چكيده لاتين
In this research, the engineering geological behavior of a low-plasticity silt (ML) and the potential for its stabilization using Electric Arc Furnace (EAF) slag were investigated. The studied soil, located in the north of Isfahan, is characterized by a high percentage of fine-grained particles, low cohesion, and high sensitivity to moisture changes. Consequently, it exhibits high collapsible potential and limited mechanical strength. To evaluate the effect of steel slag, soil samples were prepared with various weight percentages of slag (0.5, 1, 2, 4, 5, 6, 8, 10, and 15%). A series of geotechnical tests, including standard compaction, double oedometer (consolidation), Unconfined Compressive Strength (UCS), and direct shear tests, were conducted on the specimens. Finally, the soil improvement achieved by the steel slag additive was analyzed.
The results of this study indicate that the addition of steel slag increases the maximum dry unit weight and significantly improves the Unconfined Compressive Strength of the soil. The most significant improvement in mechanical behavior was observed at an optimum slag content of 1%, indicating the effective role of physical interactions between the slag particles and the silty soil. Furthermore, since the primary issue with this soil is its collapsible nature, the addition of 1%to 2% steel slag significantly reduced the collapse potential.

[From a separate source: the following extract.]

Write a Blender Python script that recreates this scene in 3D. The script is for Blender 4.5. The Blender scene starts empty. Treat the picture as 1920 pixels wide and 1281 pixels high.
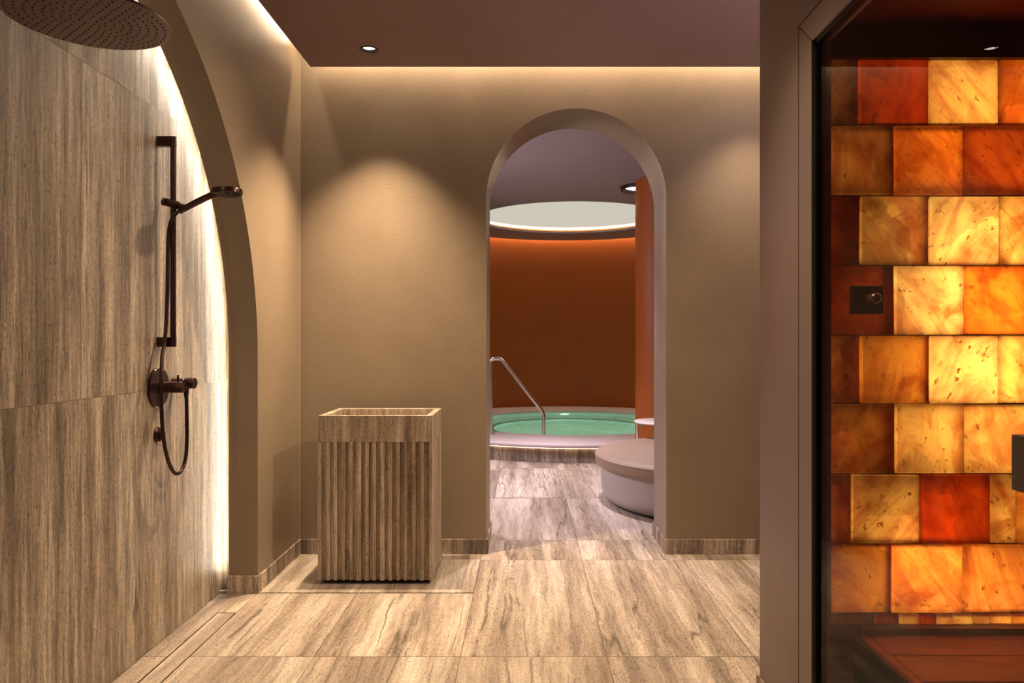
import bpy, math, random
from mathutils import Vector, Matrix
random.seed(7)
PI = math.pi
scene = bpy.context.scene
COL = scene.collection

# ------------------------------------------------------------------ camera
cam_d = bpy.data.cameras.new('camera')
cam = bpy.data.objects.new('camera', cam_d); COL.objects.link(cam)
cam.location = (0, 0, 1.25); cam.rotation_euler = (PI/2, 0, 0)
cam_d.sensor_width = 36; cam_d.lens = 25.5; cam_d.shift_x = -25/1920
cam_d.clip_start = 0.02
scene.camera = cam
# ------------------------------------------------------------------ world, exposure
w = bpy.data.worlds.new('world'); scene.world = w; w.use_nodes = True
w.node_tree.nodes['Background'].inputs[0].default_value = (0.30, 0.22, 0.18, 1)
w.node_tree.nodes['Background'].inputs[1].default_value = 0.03
vs = scene.view_settings
vs.view_transform = 'Standard'; vs.look = 'None'; vs.gamma = 1; vs.use_curve_mapping = False
vs.exposure = 0.0
WARM = (1.0, 0.75, 0.50); PEACH = (1.0, 0.76, 0.52); NEUT = (1.0, 0.83, 0.76); LILAC = (.94, .81, .94)

def aim(o, d):
    o.rotation_euler = Vector(d).to_track_quat('-Z', 'Y').to_euler()
def area(name, loc, d, sx, sy, power, col, spread=180):
    l = bpy.data.lights.new(name, 'AREA'); l.shape = 'RECTANGLE'; l.size = sx; l.size_y = sy
    l.energy = power; l.color = col; l.spread = math.radians(spread)
    o = bpy.data.objects.new(name, l); COL.objects.link(o); o.location = loc; aim(o, d); return o
def spot(name, loc, d, power, col, ang=90, blend=.6, r=.03):
    l = bpy.data.lights.new(name, 'SPOT'); l.energy = power; l.color = col
    l.spot_size = math.radians(ang); l.spot_blend = blend; l.shadow_soft_size = r
    o = bpy.data.objects.new(name, l); COL.objects.link(o); o.location = loc; aim(o, d); return o

# ------------------------------------------------------------------ lights
CEIL = 2.82
o_ = area('cove_light_back', (0.95, 4.200, 2.985), (0, 0, -1), 4.3, .03, 42, PEACH); o_.rotation_euler = (math.radians(26), 0, 0)
o_ = area('cove_light_left', (-1.275, 1.4, 2.985), (0, 0, -1), .03, 5.6, 17, PEACH); o_.rotation_euler = (0, math.radians(26), 0)
spot('spot_over_basin', (-0.84, 3.9, 2.80), (0, -.08, -1), 450, WARM, 88, 1, .022)
spot('spot_right_back', (1.345, 3.95, 2.80), (-.05, 0, -1), 90, WARM, 90, 1)
spot('spot_right', (1.30, 2.85, 2.80), (-.55, .10, -1), 215, WARM, 105, 1)
spot('spot_stone_wall', (0.0, 3.40, 2.80), (-.75, -.35, -1), 128, WARM, 92, 1)
spot('spot_middle', (0.20, 2.0, 2.80), (.03, -.0, -1), 165, WARM, 92, 1, .08)
area('fill_front', (-.2, -.4, 2.78), (-.3, .1, -1), 1.6, 1.2, 8, WARM)  # soft fill added behind the camera, not a fitted panel
area('side_glow', (3.15, 3.4, 1.9), (-1, .15, .25), .5, 1.0, 14, LILAC)  # unseen lilac fill added at the right wall, no fixture
area('fill_ceiling_right', (1.75, 2.72, 2.40), (-.3, .25, 1), .3, .3, 11, LILAC)  # unseen light added to brighten the right of the ceiling, no wall fitting
# pool room
area('pool_room_lamp', (-2.15, 5.9, 1.9), (1, -.25, -.45), 1.0, 1.2, 130, LILAC)
spot('spot_pool_front', (0.3, 5.5, 2.84), (0, .05, -1), 350, LILAC, 95, 1)
spot('spot_pool_step', (-0.2, 6.7, 2.84), (.05, .05, -1), 270, LILAC, 70, 1)
spot('spot_pool_lamp', (1.2, 7.5, 2.82), (0, 0, -1), 60, NEUT, 120, .8)
spot('spot_pool_dome', (0.6, 9.5, 2.88), (0, 0, -1), 40, (1, .95, .85), 120, .9, .4)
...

These findings demonstrate that steel slag can be utilized as an effective, economical, and environmentally friendly additive for the stabilization of collapsible silty soils. A key mechanism behind the improved soil behavior is the physical filler role of the slag; the slag particles effectively fill the voids between the silt particles, leading to reduced effective porosity, increased grain-to-grain contact, and stabilization of the soilʹs internal structure.